Simulator Configuration¶
The ns-3 simulator can be configured using an xml based language for attributes. In the case that the simulation experiment only varies attributes of a model, the xml file sent from the execution manager can be read directly into the ns-3 simulator. In the case that the experiment modifies the simulation model (changes for example, the number of nodes in the simulation), then the simulation script must be generated dynamically based on the xml passed from the execution manager.
Simulator IPC¶
A one way communication link from the simulator to the client must be established to allow for the transmission of statistical samples during the simulation execution. This is done by writing statistical samples out to a pipe during execution. Most commonly, this strategy is employed with the STDOUT pipe, but SAFE has been built to create and listen on an alternative pipe. The simulation itself must open this pipe using fdopen(3). File descriptor 3 is used by default so as to multiplex between statistical samples and any logging or debugging that may otherwise be printed to STDOUT or STDERR.
Transient Detection¶
Transient detection is done in an external process. Sample are received on STDIN and the end of the transient is signal on STDERR.
Results Handling¶
Once an experiment has completed, the results of interest are stored in the database. Facilities to access and process the data are important to be able to use the results of our computations. Given that we have built our database schema to be flexible in handling different types of experiments with different numbers of factors and levels, extra care has to be taken to ensure that results are queried for properly.

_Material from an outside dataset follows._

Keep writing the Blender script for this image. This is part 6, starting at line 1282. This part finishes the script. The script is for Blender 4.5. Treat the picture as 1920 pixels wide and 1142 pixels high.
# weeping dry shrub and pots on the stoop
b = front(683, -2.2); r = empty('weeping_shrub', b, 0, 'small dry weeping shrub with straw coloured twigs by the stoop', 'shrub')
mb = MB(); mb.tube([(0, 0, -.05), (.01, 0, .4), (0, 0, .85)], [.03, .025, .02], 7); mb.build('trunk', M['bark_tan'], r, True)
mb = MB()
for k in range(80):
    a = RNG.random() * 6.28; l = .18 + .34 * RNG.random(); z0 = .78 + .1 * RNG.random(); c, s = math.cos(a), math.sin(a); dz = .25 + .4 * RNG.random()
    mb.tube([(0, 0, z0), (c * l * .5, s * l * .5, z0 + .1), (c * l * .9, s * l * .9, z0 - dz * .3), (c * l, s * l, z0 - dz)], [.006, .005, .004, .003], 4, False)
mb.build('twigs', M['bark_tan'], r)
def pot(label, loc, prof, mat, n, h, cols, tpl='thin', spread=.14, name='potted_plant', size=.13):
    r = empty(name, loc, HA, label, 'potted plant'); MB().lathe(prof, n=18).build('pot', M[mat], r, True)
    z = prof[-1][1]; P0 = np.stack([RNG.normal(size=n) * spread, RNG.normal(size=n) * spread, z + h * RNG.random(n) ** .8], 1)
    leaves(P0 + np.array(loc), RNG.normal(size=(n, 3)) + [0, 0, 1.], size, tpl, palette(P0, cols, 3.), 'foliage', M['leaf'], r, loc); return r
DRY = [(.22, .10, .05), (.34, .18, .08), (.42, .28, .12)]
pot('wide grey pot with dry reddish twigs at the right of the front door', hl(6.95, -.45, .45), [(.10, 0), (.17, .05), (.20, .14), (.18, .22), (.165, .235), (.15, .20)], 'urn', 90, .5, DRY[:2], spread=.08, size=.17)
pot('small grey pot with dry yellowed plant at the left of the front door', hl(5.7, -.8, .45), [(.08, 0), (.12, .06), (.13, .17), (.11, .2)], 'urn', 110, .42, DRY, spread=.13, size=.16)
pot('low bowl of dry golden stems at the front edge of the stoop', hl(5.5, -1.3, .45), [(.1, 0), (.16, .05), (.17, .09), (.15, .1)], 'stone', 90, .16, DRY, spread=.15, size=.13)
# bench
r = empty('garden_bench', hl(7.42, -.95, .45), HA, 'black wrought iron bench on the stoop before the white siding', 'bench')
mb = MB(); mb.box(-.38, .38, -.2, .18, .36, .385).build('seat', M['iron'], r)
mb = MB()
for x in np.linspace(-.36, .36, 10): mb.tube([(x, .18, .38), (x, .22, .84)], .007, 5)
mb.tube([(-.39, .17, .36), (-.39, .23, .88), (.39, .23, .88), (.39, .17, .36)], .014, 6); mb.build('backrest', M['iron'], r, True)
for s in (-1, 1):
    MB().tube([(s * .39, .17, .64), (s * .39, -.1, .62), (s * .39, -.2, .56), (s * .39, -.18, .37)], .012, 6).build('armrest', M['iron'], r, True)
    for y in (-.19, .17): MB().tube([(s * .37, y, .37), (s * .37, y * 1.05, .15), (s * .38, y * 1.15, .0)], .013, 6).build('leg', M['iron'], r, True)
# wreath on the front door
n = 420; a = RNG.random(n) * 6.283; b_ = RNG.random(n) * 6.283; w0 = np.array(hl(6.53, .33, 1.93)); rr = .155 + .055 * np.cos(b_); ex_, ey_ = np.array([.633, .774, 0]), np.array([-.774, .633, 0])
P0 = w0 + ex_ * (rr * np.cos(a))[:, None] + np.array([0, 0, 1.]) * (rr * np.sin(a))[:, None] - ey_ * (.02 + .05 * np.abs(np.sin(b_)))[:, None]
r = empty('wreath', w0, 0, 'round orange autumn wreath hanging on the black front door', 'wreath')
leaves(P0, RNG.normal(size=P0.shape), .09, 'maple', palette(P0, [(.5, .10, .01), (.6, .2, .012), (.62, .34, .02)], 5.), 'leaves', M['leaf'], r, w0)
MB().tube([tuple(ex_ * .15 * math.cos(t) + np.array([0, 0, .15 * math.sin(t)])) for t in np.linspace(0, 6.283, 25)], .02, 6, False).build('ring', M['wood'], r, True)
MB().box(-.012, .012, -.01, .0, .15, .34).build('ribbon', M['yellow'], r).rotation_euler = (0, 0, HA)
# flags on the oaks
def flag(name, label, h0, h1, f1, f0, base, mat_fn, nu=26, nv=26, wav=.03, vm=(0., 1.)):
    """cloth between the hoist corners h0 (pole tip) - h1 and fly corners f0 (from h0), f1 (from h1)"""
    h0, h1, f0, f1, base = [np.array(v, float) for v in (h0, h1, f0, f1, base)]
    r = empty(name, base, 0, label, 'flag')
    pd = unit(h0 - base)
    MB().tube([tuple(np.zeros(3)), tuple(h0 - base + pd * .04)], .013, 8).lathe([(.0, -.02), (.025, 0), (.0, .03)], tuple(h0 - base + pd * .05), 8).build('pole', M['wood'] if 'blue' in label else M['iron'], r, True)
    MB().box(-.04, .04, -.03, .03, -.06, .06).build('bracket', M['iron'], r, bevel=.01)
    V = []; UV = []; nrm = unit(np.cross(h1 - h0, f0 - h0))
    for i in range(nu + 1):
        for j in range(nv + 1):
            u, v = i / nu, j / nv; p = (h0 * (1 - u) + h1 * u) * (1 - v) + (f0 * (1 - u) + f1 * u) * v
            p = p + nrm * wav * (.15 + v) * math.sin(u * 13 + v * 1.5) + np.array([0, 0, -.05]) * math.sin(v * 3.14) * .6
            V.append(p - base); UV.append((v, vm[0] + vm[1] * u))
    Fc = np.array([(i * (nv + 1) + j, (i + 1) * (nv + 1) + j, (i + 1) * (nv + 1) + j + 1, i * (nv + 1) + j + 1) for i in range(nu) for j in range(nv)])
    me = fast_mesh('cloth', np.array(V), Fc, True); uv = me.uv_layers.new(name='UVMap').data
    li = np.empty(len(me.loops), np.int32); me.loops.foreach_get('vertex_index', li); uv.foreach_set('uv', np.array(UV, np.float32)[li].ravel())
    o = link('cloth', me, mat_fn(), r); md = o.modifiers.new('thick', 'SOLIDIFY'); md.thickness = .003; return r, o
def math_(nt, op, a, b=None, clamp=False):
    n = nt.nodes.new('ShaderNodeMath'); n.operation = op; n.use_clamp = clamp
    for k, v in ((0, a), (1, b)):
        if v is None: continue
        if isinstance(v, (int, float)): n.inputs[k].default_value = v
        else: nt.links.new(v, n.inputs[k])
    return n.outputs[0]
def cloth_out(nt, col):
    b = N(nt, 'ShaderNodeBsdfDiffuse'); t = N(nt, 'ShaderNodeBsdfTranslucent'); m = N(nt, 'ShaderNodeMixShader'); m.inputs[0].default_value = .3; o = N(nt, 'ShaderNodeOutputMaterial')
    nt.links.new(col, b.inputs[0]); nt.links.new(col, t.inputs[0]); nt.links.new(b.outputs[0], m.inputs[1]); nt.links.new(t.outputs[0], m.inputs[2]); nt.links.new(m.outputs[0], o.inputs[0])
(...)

When querying for design points, which we can later associate with results, we want to find design points with given factor levels. It is easy to search for all design points where some factor takes on some level, but given a tuple of factors and levels which define a design point, it is more difficult to find the results efficiently. This would require searching through the xml configuration or joining a table where factors and levels are stored, but this table would have to be joined for each element in the tuple. Instead, a unique identifier is associated with each design point separate from the primary key. This identifier can be decoded to find all of the factors and levels, and a tuple of factors and levels can compute this identifier. More formally, there exists a bijective function between the tuples of the design points and the unique identifiers. This will allow for easier querying for specific design points.